José Santos Zelaya gobernaba el país cuando, el 7 de mayo de 1900, Paula Hernández Pérez, con ayuda de una partera, trajo al mundo a un varón que llamó Máximo. El parto fue en una propiedad rural en Los Potreros, municipio de Esquipulas.

Sin escuelas y en pobreza, desde pequeño siguió los pasos de su padre, Salomé Gómez, quien le enseñó las labores del campo. En la cabecera municipal de Esquipulas, conoció a Felicidad Sevilla Reyes, casi treinta años menor que él, con quien después se mudaron a Río Blanco, un lugar donde, según dice, “no se había acomodado la gente todavía, solo eran encarrilados los montes y las casas eran largo (dispersas), y le voy a decir que para ir a hacer un mandado tenía que caminar como tres horas…”.

Máximo Gómez Hernández
Máximo Gómez Hernández platica con familiares y vecinos en Samulalí, Matagalpa.
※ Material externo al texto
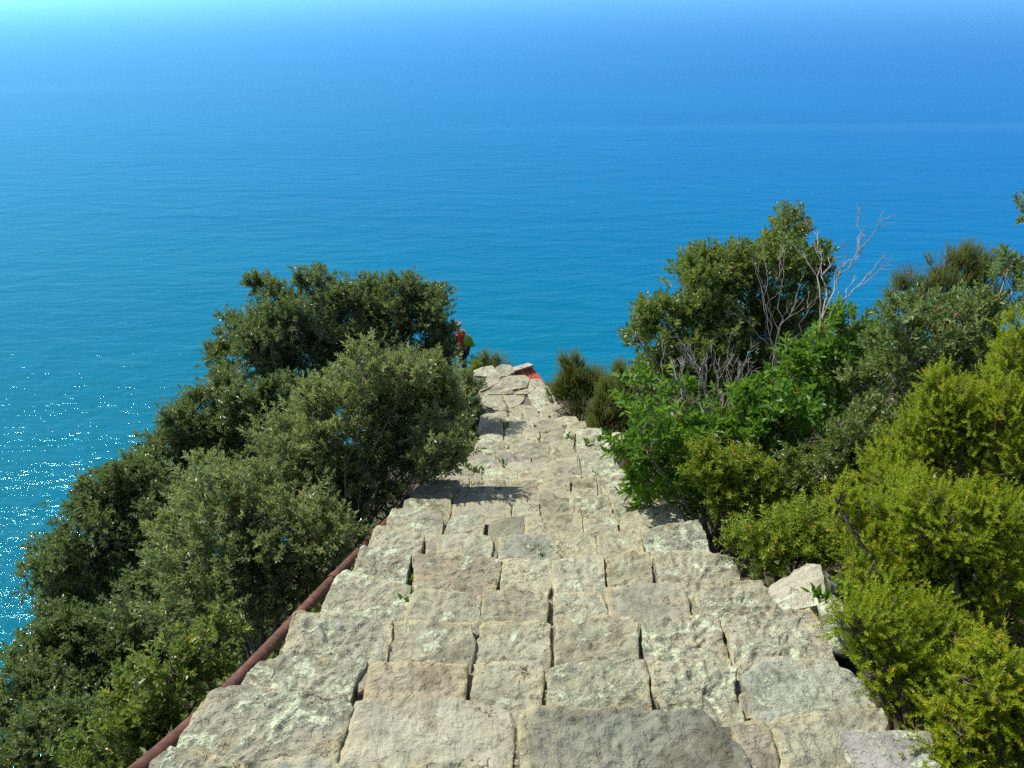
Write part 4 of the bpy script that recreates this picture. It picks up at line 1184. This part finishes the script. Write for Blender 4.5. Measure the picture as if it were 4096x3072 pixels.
for k, (px, py, row, h, n, lab) in enumerate([
    (410, 583, 5, 0.05, 9, "tiny green seedling in the dark gap beside the lichened edge block"),
    (408, 606, 4, 0.10, 5, "thin grass blade leaning over the shaded corner of a block"),
    (540, 556, 6, 0.05, 16, "small green weed at the foot of the bluish pebbly block"),
    (553, 550, 6, 0.05, 12, "little weed in the vertical joint beside the bluish block"),
    (465, 467, 12, 0.10, 12, "leafy weed growing on top of the shaded edge rock"),
    (474, 470, 12, 0.09, 12, "leafy weed in the shaded corner next to the dark edge rock"),
    (482, 471, 12, 0.08, 10, "drooping weed at the end of the dark edge rock"),
    (504, 465, 13, 0.10, 10, "weed at the left end of a pale clean block"),
    (568, 438, 16, 0.12, 12, "round weed in the middle of the narrow lower steps"),
    (550, 436, 17, 0.10, 12, "pale weed between two tan blocks on the narrow steps"),
    (504, 427, 18, 0.14, 14, "weed in the corner beside the tall grey edge stone"),
    (586, 444, 15, 0.12, 14, "weed along the lichened rim of the narrow steps"),
    (600, 440, 16, 0.12, 14, "weed by the small rough rock next to the steps"),
    (624, 474, 11, 0.08, 14, "bright upright weed on the lichened rim near the broad-leaved bush"),
    (596, 474, 11, 0.06, 12, "flat weed at the joint near the lichened rim"),
    (820, 598, 3, 0.07, 26, "small leafy sprig growing over the white lichened rock"),
    (845, 590, 3, 0.07, 26, "leafy sprig beside the shaded face of the angular boulder")]):
    X = on_step(px, py, row, -0.02)
    weed(X[0], X[1], X[2] if row != 3 else 3.75, h, n, lab, 100 + k)
# overhanging lentisk sprigs on the edge
shrub("seaside_plant", "pale green bushy plant on the rim behind the landing beside the walker", "plant", 'lentisk',
      [(478, 368, 7), (474, 374, 7), (486, 372, 6), (470, 380, 6)], 20.0, (478, 388, 20.2), 2.4, 61, scale=1.5, tint_shift=-0.05, clusters=6)
shrub("tree_heath", "two small heath tips sticking up behind the last boulders of the landing", "shrub", 'heath_dull',
      [(488, 362, 5), (500, 362, 4), (490, 370, 7), (502, 369, 5)], 20.0, (494, 384, 20.2), 3.0, 62, GH, scale=0.9, clusters=6, tint_shift=0.2)

# --- loose pebbles lying in the joints
prng = random.Random(8)
for k, (px, py, row, n, lab) in enumerate([
    (552, 587, 5, 7, "handful of pebbles lying in the hollow corner of a block"),
    (476, 612, 4, 6, "pebbles gathered beside the pitted block in the joint"),
    (494, 584, 5, 6, "dark grit and pebbles at the corner of the brown-faced block"),
    (466, 648, 3, 6, "pebbles in the gap below the round grey filler stone"),
    (366, 700, 2, 7, "stone chips wedged between the white block and the tan block"),
    (510, 762, 1, 8, "grey chips in the notch of the broad smooth slab"),
    (544, 695, 2, 4, "chips in the dark slot between two square blocks")]):
    z = ROW_P[row].z - 0.035
    p = on_level(px, py, z)
    root = empty("pebble_heap", p)
    tag(root, lab, "pebbles", "loose pebbles in the joints of the steps")
    for q in range(n):
        s = prng.uniform(0.006, 0.014)
        g = prng.uniform(0.2, 0.42)
        boulder("pebble", (p.x + prng.uniform(-0.035, 0.035), p.y + prng.uniform(-0.035, 0.035), p.z + s * 0.5), (s * 1.2, s, s * 0.7), 200 + k * 20 + q,
                (g, g * prng.uniform(0.8, 0.95), g * prng.uniform(0.55, 0.9)), 0.0, None, parent=root, sub=2)

# --- ground cover on the banks: low leafy growth nobody could count
def undergrowth():
    rng = np.random.default_rng(77)
    m = 2600
    y = rng.uniform(-0.5, 20, m)
    side = np.where(rng.random(m) < 0.55, -1, 1)
    d = 1.2 + rng.exponential(1.6, m)
    x = stair_x(y) + side * np.where(side < 0, d, d + 0.15)
    h = np.full(m, 0.22)
    # thicker, taller scrub on the open bank away from the steps
    m2 = 6500
    cx, cy = rng.uniform(2.6, 22, 150), rng.uniform(-2, 24, 150)
    pk = rng.integers(0, 150, m2)
    x2 = stair_x(cy[pk]) + cx[pk] + rng.normal(0, 0.5, m2); y2 = cy[pk] + rng.normal(0, 0.5, m2)
    lift = rng.uniform(0, 0.8, m2) * np.exp(-((x2 - stair_x(y2) - cx[pk]) ** 2) / 0.5)
    x, y, h = np.concatenate([x, x2]), np.concatenate([y, y2]), np.concatenate([h, np.full(m2, 0.42)])
    z = ground(x, y) + 0.03
    z[m:] += lift
    B = np.stack([x, y, z], 1)
    A = nrm(np.stack([rng.normal(0, 0.5, len(x)), rng.normal(0, 0.5, len(x)), np.ones(len(x))], 1))
    P, X, N, Ls, Ws, t, sl = leafy_shoots(rng, B, A, 24, 1.0, 0.070, 0.025, (25, 80))
    P = np.repeat(B, 24, 0) + (P - np.repeat(B, 24, 0)) * np.repeat(h, 24)[:, None]
    V, fn, lp, per = leaf_arrays(P, X, N, Ls, Ws, True)
    o = link("undergrowth", raw_mesh("undergrowth", V, fn, lp, tint=np.repeat(np.clip(rng.beta(2, 2.4, len(P)), 0, 1), per)), LEAF['olive'])
    tag(o, "low leafy undergrowth covering the banks on both sides of the steps", "undergrowth", kind="stuff")
undergrowth()

# ------------------------------------------------------------------ the walker and the rucksack
def skin_mesh(name, verts, edges, radii, levels=1, root=0):
    me = bpy.data.meshes.new(name)
    me.from_pydata([tuple(v) for v in verts], edges, [])
    o = bpy.data.objects.new(name, me)
    C.objects.link(o)
    sk = o.modifiers.new("skin", 'SKIN'); sk.use_smooth_shade = True
    for i, r in enumerate(radii):
        d = me.skin_vertices[0].data[i]
        d.radius = (r, r) if not isinstance(r, tuple) else r
        d.use_root = (i == root)
    sb = o.modifiers.new("sub", 'SUBSURF'); sb.levels = levels; sb.render_levels = levels
    bpy.context.view_layer.update()
    out = bpy.data.meshes.new_from_object(o.evaluated_get(bpy.context.evaluated_depsgraph_get()))
    out.name = name
    bpy.data.objects.remove(o); bpy.data.meshes.remove(me)
    for p in out.polygons: p.use_smooth = True
    return out

M_SKIN = plain_material("skin", (0.40, 0.22, 0.15), (0.46, 0.27, 0.19), 12, 0.6, 0)
M_RED = plain_material("red_cotton", (0.70, 0.008, 0.035), (0.80, 0.015, 0.06), 18, 0.85, 0.004)
M_DARK = plain_material("dark_trousers", (0.010, 0.012, 0.018), (0.025, 0.028, 0.038), 18, 0.9, 0.004)
M_HAIR = plain_material("grey_hair", (0.10, 0.09, 0.08), (0.24, 0.225, 0.21), 90, 0.7, 0.006)
M_LIME = plain_material("lime_nylon", (0.11, 0.23, 0.012), (0.16, 0.32, 0.02), 10, 0.6, 0.004)
M_BLACK = plain_material("black_webbing", (0.012, 0.012, 0.012), (0.03, 0.03, 0.03), 20, 0.8, 0)

def build_person():
    D = 20.6
    head = at(459.0, 318, D)
    foot_z = head.z - 1.52
    ref = at(465.5, 372, D)
    base = Vector((ref.x + 0.02, ref.y, foot_z))
    f = Vector((-0.93, 0.36, 0)).normalized(); s = Vector((f.y, -f.x, 0)); up = Vector((0, 0, 1))
    def w(a, b, c): return base + f * a + s * b + up * c
    root = empty("person", base)
    tag(root, "person in red shirt and dark trousers stepping into the bush, wearing a rucksack", "person")
    V = [w(0.08, 0, 0.90), w(0.11, 0, 1.08), w(0.15, 0, 1.26), w(0.18, 0, 1.37), w(0.20, 0, 1.44), w(0.225, 0, 1.53), w(0.24, 0, 1.595)]
    E_ = [(0, 1), (1, 2), (2, 3), (3, 4), (4, 5), (5, 6)]
    Rr = [0.125, 0.115, 0.125, 0.06, 0.052, 0.088, 0.055]
    def put(v, r, parent):
        V.append(v); Rr.append(r); E_.append((parent, len(V) - 1)); return len(V) - 1
    for sg in (1, -1):
        sh = put(w(0.16, 0.15 * sg, 1.31), 0.058, 2)
        el = put(w(0.08 + 0.03 * sg, 0.21 * sg, 1.06), 0.042, sh)
        wr = put(w(0.20, 0.19 * sg, 0.86), 0.030, el)
        pm = put(w(0.24, 0.18 * sg, 0.80), 0.034, wr)
        for fi, (da, db, ln) in enumerate([(0.020, 0.026, 0.070), (0.026, 0.009, 0.080), (0.026, -0.009, 0.074), (0.018, -0.026, 0.058)]):
            k1 = put(w(0.24 + da, (0.18 * sg) + db, 0.80 - ln * 0.55), 0.0095, pm)
            put(w(0.24 + da * 0.5, (0.18 * sg) + db, 0.80 - ln), 0.0080, k1)
        t1 = put(w(0.275, 0.16 * sg, 0.795), 0.011, pm)
        put(w(0.285, 0.155 * sg, 0.765), 0.009, t1)
        hp = put(w(0.07, 0.095 * sg, 0.86), 0.095, 0)
        kn = put(w(0.07 + 0.06 * sg, 0.10 * sg, 0.48), 0.060, hp)
        an = put(w(-0.06 + 0.05 * sg, 0.10 * sg, 0.09), 0.040, kn)
        put(w(0.08 + 0.05 * sg, 0.11 * sg, 0.045), 0.036, an)
    nose = put(w(0.325, 0, 1.525), 0.014, 5)
    for sg in (1, -1): put(w(0.215, 0.092 * sg, 1.53), 0.018, 5)
    body = link("body", skin_mesh("body", V, E_, Rr, 2), M_SKIN, root)
    # eyes and mouth
    for sg in (1, -1):
        bm = bmesh.new(); bmesh.ops.create_uvsphere(bm, u_segments=10, v_segments=8, radius=0.011)
        for v in bm.verts: v.co += w(0.300, 0.034 * sg, 1.545)
        me = bpy.data.meshes.new("eye"); bm.to_mesh(me); bm.free()
        link("eye", me, M_BLACK, body)
    link("mouth", tube_mesh("mouth", [([w(0.305, -0.022, 1.488), w(0.312, 0, 1.486), w(0.305, 0.022, 1.488)], 0.005, 0.005)], 6), M_RED, body)
    # hair: a cap over crown and nape
    hv = [w(0.235, 0, 1.60), w(0.185, 0, 1.57), w(0.165, 0, 1.50), w(0.285, 0, 1.605)]
    link("hair", skin_mesh("hair", hv, [(0, 1), (1, 2), (0, 3)], [0.088, 0.098, 0.070, 0.055], 2), M_HAIR, root)
    # red shirt
    sv = [w(0.085, 0, 0.90), w(0.11, 0, 1.08), w(0.15, 0, 1.27), w(0.18, 0, 1.36)]
    se, sr = [(0, 1), (1, 2), (2, 3)], [0.145, 0.135, 0.145, 0.075]
    for sg in (1, -1):
        sv.append(w(0.155, 0.155 * sg, 1.315)); se.append((2, len(sv) - 1)); sr.append(0.075)
        sv.append(w(0.115 + 0.02 * sg, 0.19 * sg, 1.18)); se.append((len(sv) - 2, len(sv) - 1)); sr.append(0.060)
    link("shirt", skin_mesh("shirt", sv, se, sr, 2), M_RED, root)
    # trousers and shoes
    tv = [w(0.08, 0, 0.91)]; te, tr = [], [0.135]
    for sg in (1, -1):
        tv += [w(0.07, 0.095 * sg, 0.86), w(0.07 + 0.06 * sg, 0.10 * sg, 0.48), w(-0.05 + 0.05 * sg, 0.10 * sg, 0.11)]
        k = len(tv)
        te += [(0, k - 3), (k - 3, k - 2), (k - 2, k - 1)]; tr += [0.108, 0.076, 0.060]
    link("trousers", skin_mesh("trousers", tv, te, tr, 2), M_DARK, root)
    for sg in (1, -1):
        q = [w(-0.09 + 0.05 * sg, 0.10 * sg, 0.055), w(0.02 + 0.05 * sg, 0.105 * sg, 0.055), w(0.12 + 0.05 * sg, 0.11 * sg, 0.04)]
        link("shoe", skin_mesh("shoe", q, [(0, 1), (1, 2)], [0.052, 0.052, 0.044], 2), M_BLACK, root)
    # rucksack on the back
    bag = empty("rucksack", w(-0.12, 0, 0.98))
    tag(bag, "lime green rucksack on the back of the person in red", "rucksack")
    bv = [w(-0.09, 0, 1.03), w(-0.07, 0, 1.18), w(-0.03, 0, 1.34)]
    link("pack_body", skin_mesh("pack_body", bv, [(0, 1), (1, 2)], [(0.15, 0.15), (0.16, 0.15), (0.115, 0.10)], 2), M_LIME, bag)
    link("front_pocket", skin_mesh("front_pocket", [w(-0.20, 0, 1.02), w(-0.19, 0, 1.16)], [(0, 1)], [0.095, 0.075], 2), M_LIME, bag)
    for sg in (1, -1):
        link("shoulder_strap", tube_mesh("shoulder_strap", [([w(0.02, 0.10 * sg, 1.36), w(0.12, 0.11 * sg, 1.405), w(0.24, 0.11 * sg, 1.36), w(0.285, 0.12 * sg, 1.24), w(0.22, 0.15 * sg, 1.08), w(0.05, 0.14 * sg, 1.0)], 0.020, 0.016)], 8), M_LIME, bag)
    link("hip_belt", tube_mesh("hip_belt", [([w(-0.02, 0.16, 0.99), w(0.10, 0.17, 0.97), w(0.23, 0.08, 0.96), w(0.245, 0, 0.96), w(0.23, -0.08, 0.96), w(0.10, -0.17, 0.97), w(-0.02, -0.16, 0.99)], 0.018, 0.018)], 8), M_BLACK, bag)
build_person()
LA PRENSA | LUIS EDUARDO MARTÍNEZ M.

“Me acuerdo de muchas cosas: pasé guerras, pasé de todo y ahí voy”, dice don Máximo, contando que sus nietos a veces “me dicen que cómo será andar en guerras, pero les digo que la guerra es arrecha porque hay días que uno no come… la guerra es mala hombre, mejor encomendarse a Dios que no pase eso”.

Martina, una de sus hijas, dice que don Máximo pasa sus días con la misma rutina: despierta y se queda orando en la cama; auxiliándose con un bordón va al corredor a tomar café. Luego, de la banca pasa a una silla y “se viene a estar allí, platicando”.

De su salud, don Máximo dice que ahora “estoy con Dios, con la familia, nunca estoy solo… hay días que me siento menos fregado, días que me recupero, pero es por el amor del Padre que está arriba, porque Él es el que me está cuidando”.